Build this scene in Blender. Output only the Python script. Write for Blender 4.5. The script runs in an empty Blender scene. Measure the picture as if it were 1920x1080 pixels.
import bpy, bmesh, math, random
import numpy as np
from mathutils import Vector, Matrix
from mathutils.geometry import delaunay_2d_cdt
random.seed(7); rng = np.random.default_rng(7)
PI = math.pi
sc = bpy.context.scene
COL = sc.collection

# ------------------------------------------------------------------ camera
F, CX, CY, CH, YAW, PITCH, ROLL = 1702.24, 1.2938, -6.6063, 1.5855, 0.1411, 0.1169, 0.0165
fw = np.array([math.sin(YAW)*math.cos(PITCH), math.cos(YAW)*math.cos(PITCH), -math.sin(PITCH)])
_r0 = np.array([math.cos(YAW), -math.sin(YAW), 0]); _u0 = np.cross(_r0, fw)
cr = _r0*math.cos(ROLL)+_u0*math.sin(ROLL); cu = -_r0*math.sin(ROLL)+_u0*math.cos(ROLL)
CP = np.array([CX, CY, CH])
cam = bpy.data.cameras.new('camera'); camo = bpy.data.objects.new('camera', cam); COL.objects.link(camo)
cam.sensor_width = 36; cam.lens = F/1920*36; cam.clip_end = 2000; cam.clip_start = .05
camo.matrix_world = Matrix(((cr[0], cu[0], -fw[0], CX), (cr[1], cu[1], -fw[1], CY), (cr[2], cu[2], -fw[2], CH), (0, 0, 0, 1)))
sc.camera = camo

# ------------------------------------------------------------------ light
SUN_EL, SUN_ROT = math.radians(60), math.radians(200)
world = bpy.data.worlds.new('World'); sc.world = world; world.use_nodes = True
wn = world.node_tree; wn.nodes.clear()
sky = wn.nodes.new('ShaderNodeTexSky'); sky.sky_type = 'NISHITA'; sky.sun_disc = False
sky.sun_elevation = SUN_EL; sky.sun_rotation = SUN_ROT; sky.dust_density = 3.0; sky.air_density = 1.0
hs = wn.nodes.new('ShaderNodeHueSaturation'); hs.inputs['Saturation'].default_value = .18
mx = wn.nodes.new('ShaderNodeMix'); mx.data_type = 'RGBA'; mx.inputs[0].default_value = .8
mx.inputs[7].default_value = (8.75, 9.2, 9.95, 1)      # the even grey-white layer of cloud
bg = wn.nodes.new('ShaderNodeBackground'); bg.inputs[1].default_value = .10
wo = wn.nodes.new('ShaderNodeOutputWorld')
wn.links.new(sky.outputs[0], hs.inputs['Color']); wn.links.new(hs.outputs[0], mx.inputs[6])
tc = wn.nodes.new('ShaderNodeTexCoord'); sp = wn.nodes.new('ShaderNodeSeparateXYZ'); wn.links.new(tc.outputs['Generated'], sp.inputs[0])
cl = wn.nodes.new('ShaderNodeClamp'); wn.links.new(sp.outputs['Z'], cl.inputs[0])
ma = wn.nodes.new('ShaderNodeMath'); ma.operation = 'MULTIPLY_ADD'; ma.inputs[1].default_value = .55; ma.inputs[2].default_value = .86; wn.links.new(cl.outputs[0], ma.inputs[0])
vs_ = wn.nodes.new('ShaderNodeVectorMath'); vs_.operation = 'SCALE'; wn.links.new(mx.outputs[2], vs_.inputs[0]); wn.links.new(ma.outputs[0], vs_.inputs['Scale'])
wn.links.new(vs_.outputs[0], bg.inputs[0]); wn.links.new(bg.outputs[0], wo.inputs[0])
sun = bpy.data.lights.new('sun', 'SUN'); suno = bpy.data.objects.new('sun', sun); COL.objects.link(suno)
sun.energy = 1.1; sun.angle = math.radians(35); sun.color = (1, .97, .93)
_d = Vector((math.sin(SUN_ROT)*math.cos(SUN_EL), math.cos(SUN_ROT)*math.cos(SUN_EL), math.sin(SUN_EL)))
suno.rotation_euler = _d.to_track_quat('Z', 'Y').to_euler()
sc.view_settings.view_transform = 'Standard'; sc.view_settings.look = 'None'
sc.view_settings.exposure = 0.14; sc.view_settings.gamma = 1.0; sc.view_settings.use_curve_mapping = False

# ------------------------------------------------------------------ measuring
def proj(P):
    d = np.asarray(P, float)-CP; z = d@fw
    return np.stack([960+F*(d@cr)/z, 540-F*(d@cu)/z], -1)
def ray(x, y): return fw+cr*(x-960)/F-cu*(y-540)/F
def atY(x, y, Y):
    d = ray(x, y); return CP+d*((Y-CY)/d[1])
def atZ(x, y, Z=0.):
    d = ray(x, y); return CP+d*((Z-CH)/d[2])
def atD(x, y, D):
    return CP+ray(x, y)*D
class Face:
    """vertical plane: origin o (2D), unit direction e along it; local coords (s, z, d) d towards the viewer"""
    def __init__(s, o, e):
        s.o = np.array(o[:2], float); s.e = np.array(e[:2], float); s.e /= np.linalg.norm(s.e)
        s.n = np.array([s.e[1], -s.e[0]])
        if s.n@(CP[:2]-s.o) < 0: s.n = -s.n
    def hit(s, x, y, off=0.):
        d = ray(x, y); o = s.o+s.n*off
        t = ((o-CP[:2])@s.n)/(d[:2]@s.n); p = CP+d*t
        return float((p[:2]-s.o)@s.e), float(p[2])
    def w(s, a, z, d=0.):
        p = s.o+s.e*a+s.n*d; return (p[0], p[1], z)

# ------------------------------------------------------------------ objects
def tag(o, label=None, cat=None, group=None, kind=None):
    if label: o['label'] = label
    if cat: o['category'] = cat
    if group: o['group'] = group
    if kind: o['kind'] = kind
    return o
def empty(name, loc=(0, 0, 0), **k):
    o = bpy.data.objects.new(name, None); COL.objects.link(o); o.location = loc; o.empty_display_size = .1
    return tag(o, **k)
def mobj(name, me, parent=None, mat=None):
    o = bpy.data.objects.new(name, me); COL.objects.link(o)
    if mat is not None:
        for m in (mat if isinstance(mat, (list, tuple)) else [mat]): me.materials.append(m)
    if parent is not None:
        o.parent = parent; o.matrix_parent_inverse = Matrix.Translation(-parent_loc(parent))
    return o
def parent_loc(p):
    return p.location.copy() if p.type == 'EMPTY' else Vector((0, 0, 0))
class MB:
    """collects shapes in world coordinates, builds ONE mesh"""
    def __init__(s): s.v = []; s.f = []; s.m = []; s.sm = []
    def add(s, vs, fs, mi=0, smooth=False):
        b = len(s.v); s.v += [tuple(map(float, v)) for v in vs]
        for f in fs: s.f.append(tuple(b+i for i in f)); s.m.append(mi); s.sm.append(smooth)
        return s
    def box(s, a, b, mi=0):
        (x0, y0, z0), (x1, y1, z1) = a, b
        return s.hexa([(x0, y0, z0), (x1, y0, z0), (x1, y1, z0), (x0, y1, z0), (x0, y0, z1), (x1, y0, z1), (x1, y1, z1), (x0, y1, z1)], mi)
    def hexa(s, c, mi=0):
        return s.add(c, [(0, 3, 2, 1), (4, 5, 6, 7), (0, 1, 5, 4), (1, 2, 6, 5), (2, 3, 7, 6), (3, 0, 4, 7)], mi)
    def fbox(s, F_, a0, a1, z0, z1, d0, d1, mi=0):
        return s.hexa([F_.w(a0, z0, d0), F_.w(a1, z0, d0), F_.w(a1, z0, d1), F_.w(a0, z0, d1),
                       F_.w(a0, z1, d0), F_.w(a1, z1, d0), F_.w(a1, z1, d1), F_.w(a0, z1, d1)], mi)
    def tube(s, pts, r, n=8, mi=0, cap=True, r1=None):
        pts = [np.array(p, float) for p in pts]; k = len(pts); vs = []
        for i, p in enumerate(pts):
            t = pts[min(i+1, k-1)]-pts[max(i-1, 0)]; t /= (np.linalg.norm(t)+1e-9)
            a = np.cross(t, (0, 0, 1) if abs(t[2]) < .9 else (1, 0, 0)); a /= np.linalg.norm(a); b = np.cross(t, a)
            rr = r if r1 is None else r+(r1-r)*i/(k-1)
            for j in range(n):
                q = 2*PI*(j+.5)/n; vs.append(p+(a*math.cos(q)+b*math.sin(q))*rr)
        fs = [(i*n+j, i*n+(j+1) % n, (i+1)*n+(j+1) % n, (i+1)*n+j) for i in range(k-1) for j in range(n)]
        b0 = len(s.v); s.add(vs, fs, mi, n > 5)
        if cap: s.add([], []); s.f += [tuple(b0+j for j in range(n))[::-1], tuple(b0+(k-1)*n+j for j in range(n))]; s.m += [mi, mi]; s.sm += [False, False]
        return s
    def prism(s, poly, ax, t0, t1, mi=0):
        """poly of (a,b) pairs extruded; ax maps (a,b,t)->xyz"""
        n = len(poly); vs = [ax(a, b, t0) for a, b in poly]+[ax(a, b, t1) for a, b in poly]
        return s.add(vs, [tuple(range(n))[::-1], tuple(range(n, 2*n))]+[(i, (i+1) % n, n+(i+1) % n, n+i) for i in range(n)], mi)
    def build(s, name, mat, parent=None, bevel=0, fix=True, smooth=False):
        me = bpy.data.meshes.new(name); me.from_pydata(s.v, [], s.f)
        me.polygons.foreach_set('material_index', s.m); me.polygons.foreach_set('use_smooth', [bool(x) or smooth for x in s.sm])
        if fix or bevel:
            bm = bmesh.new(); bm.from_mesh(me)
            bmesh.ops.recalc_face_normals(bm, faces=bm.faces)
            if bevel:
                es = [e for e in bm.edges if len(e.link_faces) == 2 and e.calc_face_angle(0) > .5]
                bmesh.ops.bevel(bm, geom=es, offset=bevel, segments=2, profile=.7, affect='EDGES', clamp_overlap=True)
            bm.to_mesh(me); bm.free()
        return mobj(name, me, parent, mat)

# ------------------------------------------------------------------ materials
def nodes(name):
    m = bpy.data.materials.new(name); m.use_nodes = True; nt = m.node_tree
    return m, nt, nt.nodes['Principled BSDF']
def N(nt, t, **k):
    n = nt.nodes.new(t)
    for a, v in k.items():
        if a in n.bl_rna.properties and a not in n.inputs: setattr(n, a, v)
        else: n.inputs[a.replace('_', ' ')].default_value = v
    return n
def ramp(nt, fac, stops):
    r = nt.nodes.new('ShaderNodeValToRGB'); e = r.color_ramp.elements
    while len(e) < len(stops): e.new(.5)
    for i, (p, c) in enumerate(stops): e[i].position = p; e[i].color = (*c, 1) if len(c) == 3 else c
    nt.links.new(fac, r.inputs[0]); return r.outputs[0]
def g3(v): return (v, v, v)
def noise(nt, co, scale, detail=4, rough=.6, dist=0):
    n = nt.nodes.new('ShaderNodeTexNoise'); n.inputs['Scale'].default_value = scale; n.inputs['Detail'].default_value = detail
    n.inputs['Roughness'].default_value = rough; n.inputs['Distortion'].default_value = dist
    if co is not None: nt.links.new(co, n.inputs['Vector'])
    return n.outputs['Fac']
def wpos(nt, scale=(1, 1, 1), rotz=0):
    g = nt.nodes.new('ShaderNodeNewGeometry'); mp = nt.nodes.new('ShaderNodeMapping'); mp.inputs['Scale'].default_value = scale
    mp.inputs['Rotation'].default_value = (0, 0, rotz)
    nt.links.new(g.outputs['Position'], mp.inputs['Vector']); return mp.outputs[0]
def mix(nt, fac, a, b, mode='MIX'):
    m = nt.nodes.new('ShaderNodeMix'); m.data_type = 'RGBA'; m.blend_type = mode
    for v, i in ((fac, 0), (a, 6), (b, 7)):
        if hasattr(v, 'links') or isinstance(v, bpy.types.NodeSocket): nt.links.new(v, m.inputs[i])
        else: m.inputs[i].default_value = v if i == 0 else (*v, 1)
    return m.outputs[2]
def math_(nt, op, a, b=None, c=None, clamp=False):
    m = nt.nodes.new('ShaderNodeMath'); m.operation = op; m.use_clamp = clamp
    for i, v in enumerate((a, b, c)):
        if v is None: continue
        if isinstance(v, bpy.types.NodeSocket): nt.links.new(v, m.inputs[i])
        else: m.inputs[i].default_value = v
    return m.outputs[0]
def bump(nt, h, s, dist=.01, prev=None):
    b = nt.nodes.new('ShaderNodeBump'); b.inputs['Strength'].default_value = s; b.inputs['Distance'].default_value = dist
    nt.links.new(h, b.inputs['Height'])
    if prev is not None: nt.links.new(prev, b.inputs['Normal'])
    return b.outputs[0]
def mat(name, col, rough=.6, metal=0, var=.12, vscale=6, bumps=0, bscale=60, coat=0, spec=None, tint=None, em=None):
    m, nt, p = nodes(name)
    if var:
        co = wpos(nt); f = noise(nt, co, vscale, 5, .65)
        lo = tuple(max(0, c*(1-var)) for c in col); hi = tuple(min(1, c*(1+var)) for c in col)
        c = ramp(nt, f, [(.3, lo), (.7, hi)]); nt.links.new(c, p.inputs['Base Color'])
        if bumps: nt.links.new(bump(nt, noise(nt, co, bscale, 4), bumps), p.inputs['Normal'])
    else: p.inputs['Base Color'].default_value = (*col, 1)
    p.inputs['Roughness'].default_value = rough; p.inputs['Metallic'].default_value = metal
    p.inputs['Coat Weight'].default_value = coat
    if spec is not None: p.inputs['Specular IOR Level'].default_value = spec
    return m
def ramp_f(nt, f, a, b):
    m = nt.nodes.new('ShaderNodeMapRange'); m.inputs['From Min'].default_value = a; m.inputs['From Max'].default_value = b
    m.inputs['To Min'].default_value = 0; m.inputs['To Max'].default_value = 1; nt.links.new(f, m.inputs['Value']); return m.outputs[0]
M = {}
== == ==
Exercise brief: Reproduce exactly, please, only the lines from the start of the data above to the line that contains "sc.camera = camo", with both ends kept.

Task output:
Build this scene in Blender. Output only the Python script. Write for Blender 4.5. The script runs in an empty Blender scene. Measure the picture as if it were 1920x1080 pixels.
import bpy, bmesh, math, random
import numpy as np
from mathutils import Vector, Matrix
from mathutils.geometry import delaunay_2d_cdt
random.seed(7); rng = np.random.default_rng(7)
PI = math.pi
sc = bpy.context.scene
COL = sc.collection

# ------------------------------------------------------------------ camera
F, CX, CY, CH, YAW, PITCH, ROLL = 1702.24, 1.2938, -6.6063, 1.5855, 0.1411, 0.1169, 0.0165
fw = np.array([math.sin(YAW)*math.cos(PITCH), math.cos(YAW)*math.cos(PITCH), -math.sin(PITCH)])
_r0 = np.array([math.cos(YAW), -math.sin(YAW), 0]); _u0 = np.cross(_r0, fw)
cr = _r0*math.cos(ROLL)+_u0*math.sin(ROLL); cu = -_r0*math.sin(ROLL)+_u0*math.cos(ROLL)
CP = np.array([CX, CY, CH])
cam = bpy.data.cameras.new('camera'); camo = bpy.data.objects.new('camera', cam); COL.objects.link(camo)
cam.sensor_width = 36; cam.lens = F/1920*36; cam.clip_end = 2000; cam.clip_start = .05
camo.matrix_world = Matrix(((cr[0], cu[0], -fw[0], CX), (cr[1], cu[1], -fw[1], CY), (cr[2], cu[2], -fw[2], CH), (0, 0, 0, 1)))
sc.camera = camo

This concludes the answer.